The Tech Conundrum

Sitting in the kick-off meeting of a US$70 million digital transformation project turned out to be an educational experience.

The project was doomed from day one.

The ask: rebuild the company’s core systems from the ground up.

The top-five consulting firm brought in as the system integrator recommended a lift-and-shift approach — build the new tech stack on the side with ring-fenced teams, and then, when everything was ready, shift everyone over.

“We’re not going to do that,” said the subsequently fired executive (who walked away with a fat package anyway). “We’re going to have our digital transformation teams work alongside our BAU (business-as-usual) teams.”

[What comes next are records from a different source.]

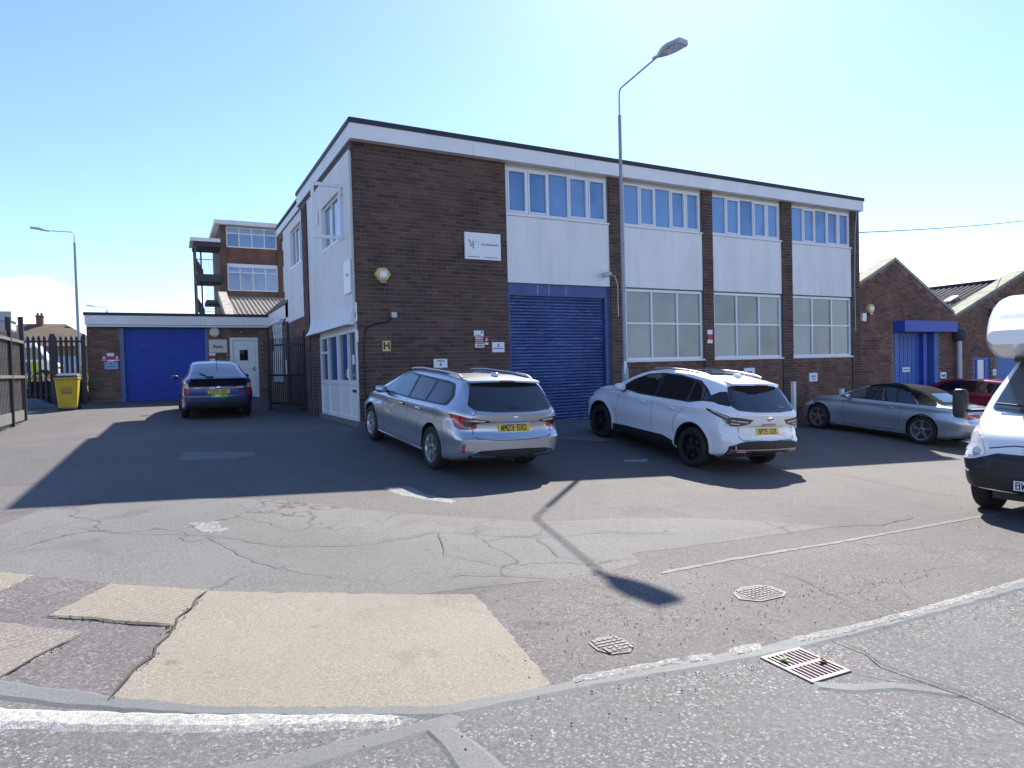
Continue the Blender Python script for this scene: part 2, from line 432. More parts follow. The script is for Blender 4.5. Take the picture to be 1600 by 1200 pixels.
ground_mat('road_chip', (.136, .130, .128), 85, (.33, .32, .31), .6, .42, crack=.0, patch=.14, bump=.45)
ground_mat('verge_chip', (.125, .113, .11), 88, (.24, .22, .215), .5, .42, crack=.25, crack_scale=.4, patch=.2, bump=.45)
ground_mat('slab_tan', (.245, .215, .170), 170, (.33, .30, .25), .3, .2, patch=.12, bump=.35)
ground_mat('slab_lined', (.245, .215, .168), 150, (.33, .30, .25), .35, .3, patch=.14, bump=.35, lines=True)
ground_mat('slab_grey', (.21, .185, .16), 150, (.40, .36, .31), .35, .3, patch=.14, bump=.35, lines=True)
ground_mat('seam_grey', (.145, .15, .15), 200, (.2, .2, .2), .2, .25, patch=.25, bump=.2, rough=.75)
ground_mat('apron_grey', (.17, .17, .168), 120, (.28, .27, .26), .3, .3, patch=.18, bump=.25)
ground_mat('line_white', (.42, .41, .385), 70, (.56, .55, .52), .2, .6, patch=.35, bump=.6)
ground_mat('line_worn', (.26, .255, .24), 70, (.46, .45, .42), .5, .6, patch=.35, bump=.6)
plain('crack_dark', (.05, .046, .043), .95)
plain('crack_soft', (.085, .08, .075), .95)
plain('iron_cover', (.13, .112, .112), .65, metal=.35, noise=.35, nscale=14, bump=.5, bscale=60)
plain('iron_grate', (.19, .165, .175), .6, metal=.4, noise=.25, nscale=20)
plain('drain_shade', (.022, .006, .018), .9)
def M(n): return MATS[n]
# ------------------------------------------------------------------ helpers
OFF = {}
def empty(name, loc, label=None, cat=None, group=None):
    o = bpy.data.objects.new(name, None)
    COL.objects.link(o)
    o.location = loc
    o.empty_display_size = .2
    OFF[o.name] = Vector(loc)
    if label: tag(o, label, cat, group)
    return o
def tag(o, label=None, cat=None, group=None, kind=None):
    if label: o['label'] = label
    if cat: o['category'] = cat
    if group: o['group'] = group
    if kind: o['kind'] = kind
    return o
def link(name, me, parent=None, off=None):
    o = bpy.data.objects.new(name, me)
    COL.objects.link(o)
    if parent is not None:
        o.parent = parent
        OFF[o.name] = OFF.get(parent.name, Vector((0, 0, 0)))
    return o
def inst(name, me, loc, parent, rot=None):
    o = link(name, me, parent)
    o.location = Vector(loc) - OFF.get(parent.name, Vector((0, 0, 0)))
    if rot: o.rotation_euler = rot
    return o

class MB:
    def __init__(s): s.v = []; s.f = []
    def poly(s, pts):
        n = len(s.v); s.v += [tuple(p) for p in pts]; s.f.append(tuple(range(n, n + len(pts)))); return s
    def box(s, x0, x1, y0, y1, z0, z1, fr=None):
        n = len(s.v)
        P = [(x, y, z) for z in (z0, z1) for y in (y0, y1) for x in (x0, x1)]
        if fr: P = [fr(*p) for p in P]
        s.v += P
        for q in ((0, 1, 3, 2), (4, 6, 7, 5), (0, 4, 5, 1), (2, 3, 7, 6), (0, 2, 6, 4), (1, 5, 7, 3)):
            s.f.append(tuple(n + i for i in q))
        return s
    def prism(s, pts, d):
        n = len(s.v); k = len(pts); d = Vector(d)
        s.v += [tuple(p) for p in pts] + [tuple(Vector(p) + d) for p in pts]
        s.f.append(tuple(range(n + k - 1, n - 1, -1))); s.f.append(tuple(range(n + k, n + 2 * k)))
        for i in range(k):
            j = (i + 1) % k; s.f.append((n + i, n + j, n + k + j, n + k + i))
        return s
    def tube(s, pts, rads, n=10, cap=True):
        pts = [Vector(p) for p in pts]
        if not isinstance(rads, (list, tuple)): rads = [rads] * len(pts)
        b0 = len(s.v); prev = None
        for i, p in enumerate(pts):
            t = (pts[min(i + 1, len(pts) - 1)] - pts[max(i - 1, 0)]).normalized()
            if prev is None:
                a = t.orthogonal().normalized()
            else:
                a = (prev - t * prev.dot(t)).normalized()
            prev = a; c = t.cross(a)
            for k in range(n):
                th = 2 * math.pi * k / n
                s.v.append(tuple(p + (a * math.cos(th) + c * math.sin(th)) * rads[i]))
        for i in range(len(pts) - 1):
            for k in range(n):
                k2 = (k + 1) % n
                s.f.append((b0 + i * n + k, b0 + i * n + k2, b0 + (i + 1) * n + k2, b0 + (i + 1) * n + k))
        if cap:
            s.f.append(tuple(b0 + k for k in reversed(range(n))))
            e = b0 + (len(pts) - 1) * n
            s.f.append(tuple(e + k for k in range(n)))
        return s
    def lathe(s, prof, n=32, axis='y', c=(0, 0, 0), closed=False):
        b0 = len(s.v); k = len(prof)
        for j in range(n):
            th = 2 * math.pi * j / n; ct, st = math.cos(th), math.sin(th)
            for (y, r) in prof:
                if axis == 'y': p = (r * ct, y, r * st)
                elif axis == 'z': p = (r * ct, r * st, y)
                else: p = (y, r * ct, r * st)
                s.v.append((p[0] + c[0], p[1] + c[1], p[2] + c[2]))
        for j in range(n):
            j2 = (j + 1) % n
            for i in range(k - 1 + (1 if closed else 0)):
                i2 = (i + 1) % k
                s.f.append((b0 + j * k + i, b0 + j * k + i2, b0 + j2 * k + i2, b0 + j2 * k + i))
        return s
    def mesh(s, name, mat, off=(0, 0, 0), smooth=None, recalc=True):
        me = bpy.data.meshes.new(name)
        o = Vector(off)
        me.from_pydata([(x - o.x, y - o.y, z - o.z) for x, y, z in s.v], [], s.f)
        if recalc:
            bm = bmesh.new(); bm.from_mesh(me)
            bmesh.ops.recalc_face_normals(bm, faces=bm.faces)
            bm.to_mesh(me); bm.free()
        me.materials.append(M(mat) if isinstance(mat, str) else mat)
        if smooth is not None:
            me.polygons.foreach_set('use_smooth', [True] * len(me.polygons))
            me.set_sharp_from_angle(angle=R(smooth))
        me.update()
        return me
    def build(s, name, mat, parent=None, smooth=None, recalc=True, bevel=0):
        off = OFF.get(parent.name, Vector((0, 0, 0))) if parent is not None else Vector((0, 0, 0))
        me = s.mesh(name, mat, off, smooth, recalc)
        o = link(name, me, parent)
        if bevel:
            bm = bmesh.new(); bm.from_mesh(me)
            bmesh.ops.bevel(bm, geom=[e for e in bm.edges if e.is_manifold and e.calc_face_angle(0) > .5], offset=bevel, segments=1, affect='EDGES', clamp_overlap=True)
            bm.to_mesh(me); bm.free()
        return o

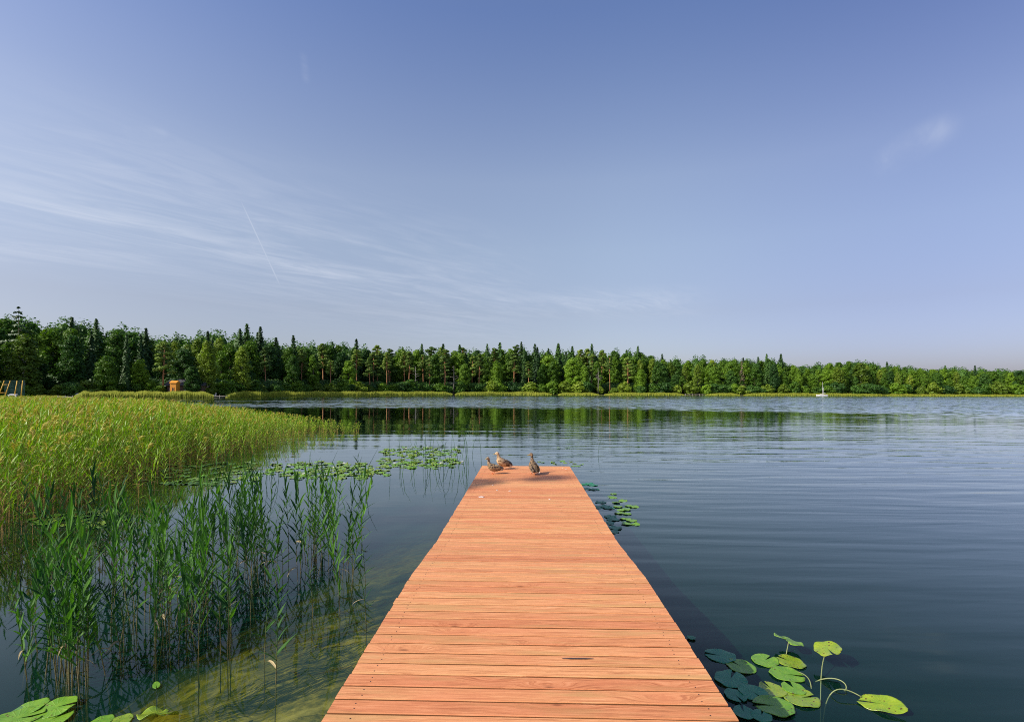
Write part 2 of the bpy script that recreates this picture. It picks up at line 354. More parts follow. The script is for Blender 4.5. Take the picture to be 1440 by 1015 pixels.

Well, it was an unmitigated disaster. Little change management, poor communication, a horrible attempt to hybridise Agile and Waterfall into a bastardised form of WAgile, no buy-in to the strategy — and the list goes on.

But it went deeper than that. It could best be described by the phrase: trying to fly the plane and build it at the same time.

This is a common problem in businesses: can we maintain the status quo while building a new future?

The answer is tricky: you can, but only if you separate the new work from the status quo.

At its heart, the challenge is this: you cannot ask status-quo teams to build the new world at the same time.

You have to create enough separation so that they can do BAU work over here while contributing to the new-world build over there.

This requires careful workforce management — deciding how people take on different kinds of work, and how alignment and cohesion are created across the organisation around the plan.